Oda, olası bir boru hattı ile ya da LNG terminali inşa ederek, Avrupa’ya ulaştırılmasını fizibıl kılacak bir ekonomik değere de henüz sahip olunmadığını kaydetti.

“ARTMA KUVVETLE MUTEMEL”

Yerbilim Mühendisleri Odası, şunları da ifade etti:

“Kıbrıs adası çevresinin jeolojik koşulları, yapılan çalışmalar,  elde edilen bulgular ada etrafında doğal gaz varlığının bir gerçek olduğunu bize her geçen gün kanıtlamaktadır. Öyle görünüyor ki ilerleyen süreçte artarak devam edecek olan jeofizik çalışmalar ve  sondajlardan elde edilecek yeni bilgiler ışığında, yapılacak olan yeni gaz sondajları ile toplam rezerv miktarının artması kuvvetle muhtemeldir.

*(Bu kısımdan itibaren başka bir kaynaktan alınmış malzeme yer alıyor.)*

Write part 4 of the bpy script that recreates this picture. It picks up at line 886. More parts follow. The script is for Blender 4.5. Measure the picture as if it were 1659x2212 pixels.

Adamızın etrafındaki tüm doğal kaynakların Cumhurbaşkanı seviyesinde söylendiği gibi Kıbrıslıların tümünün olduğu gerçeğini anlatmaya ve enerji kaynağını Kıbrıslı Rumlar ile birlikte yönetmeyi talep etmeye, bu kaynakları tek başlarına sahiplenemeyeceklerini anlatmaya devam etmeliyiz. Doğal gazın ada için bir gerçek olduğunu bilerek ilerde hangi sektörlerde nasıl kullanacağımızı konuşmaya, projelendirmeye geç bile kaldık. Kurumlarımızı bu yönde süratle geliştirmeli, teknik elemanlar yetiştirmeliyiz.

Tüm Kıbrıslılar olarak Doğal gazın adanın refahına ve bölge barışına hizmet etmesini sağlamalıyız.”